Digging In: CSULB students combine science and archeology to investigate ancient Greek lives
A day of “earning that real good exhaustion” at an archaeological site starts before dawn and is spent in a dusty trench digging up broken ceramics, ancient charcoal bits or soil samples bearing hidden additions to the human story.
“It’s just a really big test for a lot of people — myself included — to see if you’re cut out for it,” fourth-year anthropology student Sam Oliver said. “Being waist-deep in the dirt, in the heat, looking for pieces of pottery ... I found that I really love it, and I want to do it as much as possible.”
Oliver was one of five Cal State Long Beach students who traveled to Greece this summer for the interdisciplinary Lechaion Harbor Environmental Archaeology Program. A collaboration between the departments of Earth Science and Comparative World Literature and Classics, the work blends old- and new-school methods to learn how people lived around Lechaion, once a harbor serving ancient Corinth.
The project introduced students to traditional archaeological methods and how to exercise proper care when using hand tools to delve into a historically significant site. After returning to Southern California, students transition to a lab-focused approach, using technology to probe soil and other materials for otherwise invisible evidence of ancient lives.
“When we’re trying to really understand life back then, you have to go deeper than finding what’s obviously in the ground, the physical objects that are left behind,” said Oliver, who is considering a future in cultural resource management or museum curation.
A three-year National Science Foundation grant supports this program, which includes students from three additional California State University campuses. CSULB also contributes to the Lechaion Harbor and Settlement Land Project, a cooperative effort between the Corinthian Ephorate of Antiquities and the American School of Classical Studies at Athens. Its director is Georgios Spyropoulos, assistant ephor of the Corinthian Ephorate, and Paul Scotton, CSULB professor of classical archaeology and classics, serves as co-director.

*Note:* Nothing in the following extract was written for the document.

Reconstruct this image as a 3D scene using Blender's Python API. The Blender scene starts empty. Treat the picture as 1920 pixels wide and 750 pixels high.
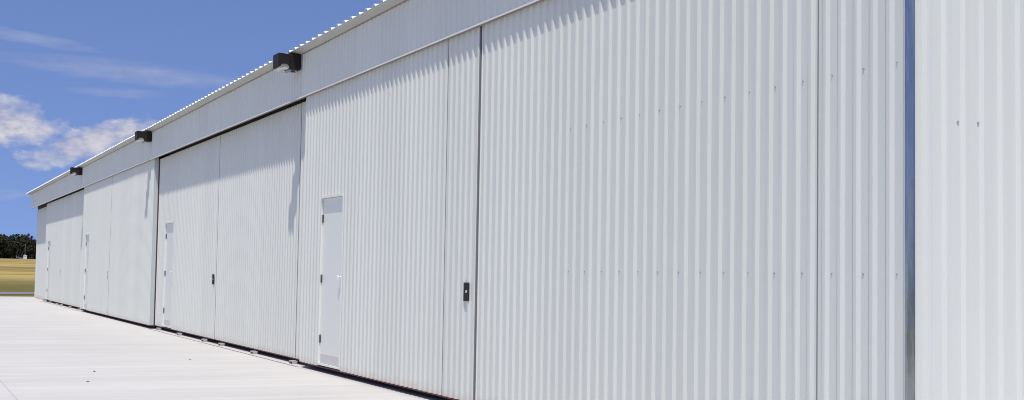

Oliver participated in both endeavors. Beach students have gone to Lechaion since 2016 to support global scholars while developing skills and confidence.
“I find an awful lot of what we do is letting students know, ‘you can do this,’” Scotton said. “Yes, you can.”
From Lechaion to the lab

Ancient Corinth was a trading power rivaling Athens, Scotton said. Romans sacked the city in 146 BCE, then rebuilt it after roughly a century. Corinthians vacated their city about 500 CE and researchers want to know why. Discoveries, including unburied skeletal remains and a seemingly abandoned cache of coins, suggest catastrophe.
“They didn’t go back and look for them — they walked away, too,” Scotton said. “If they survived.”
The Environmental Archaeology Program lets students examine Lechaion’s overall timeline.
In Greece, they collected charcoal and soil with shovels and hand trowels, second-year earth systems student Aiyana Martel said. Samples may contain evidence of human, animal and plant life that can be cross-checked with records of battles, floods and earthquakes.
“We just want to see if population changes correlate with historic events,” Martel said.
Their lab work is high-tech: sterol and bile acid extraction for gas chromatography and mass spectrometry; inductively coupled mass spectrometry for heavy metal analysis; stable isotope mass spectrometry for paleoclimate reconstructions and AMS radiocarbon dating.
Undergraduates at other universities do not typically receive hands-on experience with these technologies and lab methods, said Lora Stevens, chair of the Earth Science Department.
“It’s a huge eye-opener in terms of the scope of science and what you can do at Long Beach,” she said. “This is unique to the CSU and what we can do with undergrads.”
The student’s journey
Modern science adds knowledge of the past. Fourth-year history student Daryll Acosta said the presence of lead or tin in soil can show where ancient people had smelting operations.
“It shows us a lot about the environmental remains, just how the environment is affected by small human impacts,” said Acosta, who is interested in teaching college. “You can’t have all that matters on paper.”
Students also visited Athens and historic sites including Delphi, Mycenae and the temple of Apollo near Lechaion.
Fourth-year classics studies student Yesenia Gonzalez took a Greek mythology course before going to Lechaion. She recently earned a Mellon Mays Undergraduate Fellowship, supporting her progression toward doctoral study, ideally in art and archaeology.
Gonzalez made her second trip to Lechaion this summer for the Harbor and Settlement Land Project. Initially seeking to “scratch something off the bucket list,” she has since decided that taking a pickaxe in hand and unearthing brick and tile fragments is her calling.
“Nothing compares to being in the field,” she said. “Going back this summer really reinforced that this is what I want to do and how much I enjoyed it.”